DiDonato releases DiDocumentary

Also Sunday, former Gambino crime family member Andrew DiDonato held a DVD release party at Daddy Mac's Restaurant on 2920 North Green Valley Parkway (north of Sunset Road) for his the new documentary "Surviving The Mob." 2 Reel Production Company of Henderson produced the film, which is DiDonato's two-hour retelling of his life as a professional criminal who reported to mob overlord Nicky Corozzo. As DiDonato recounts, he was contracted by Corozzo to kill crime boss John Gotti Jr. in 1996, but was arrested (as were Corozzo and Gotti Jr.) on unrelated charges before DiDonato could carry out the act. DiDonato served his sentence and turned government witness in 1997, helping federal law-enforcement agencies put many of his former associates behind bars. His most famous testimony was against Gotti Jr. in his 2005 trial, in which the then-Gambino boss was being tried on kidnapping and racketeering charges. Known as "Teflon Jr.," after his late father's "Teflon Don" moniker, Gotti Jr. was set free after the jury deliberating his case deadlocked.

The 44-year-old DiDonato is trekking back and forth from Vegas to Los Angeles these days, trying to get his mind around life as a normal guy. "Of all the things I did and all the situations I was in, and none of it I am proud of, the scariest day of my life was when I entered society as civilian," he said Sunday.

As for risking his own safety by putting himself in the public eye and marketing his life story, the onetime member of the federal Witness Protection Program said, "They've wanted me dead for years, and there are no levels of dead. If I allow them to prevent me from living my life, then they've won."

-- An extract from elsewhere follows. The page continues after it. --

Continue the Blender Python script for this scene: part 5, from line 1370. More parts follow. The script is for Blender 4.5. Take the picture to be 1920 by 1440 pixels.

Las Vegas mob author Dennis Griffin (whose works include, "The Battle for Las Vegas" and "The Mob Cullotta: The Life of a Chicago Criminal, Las Vegas Mobster and Government Witness") is working on a book version of DiDonato's doc. Huntington Press of Las Vegas, Anthony Curtis' publishing company, is publishing the book and it should be out by summer. We will have more with DiDonato, a fascinating individual, in the coming days.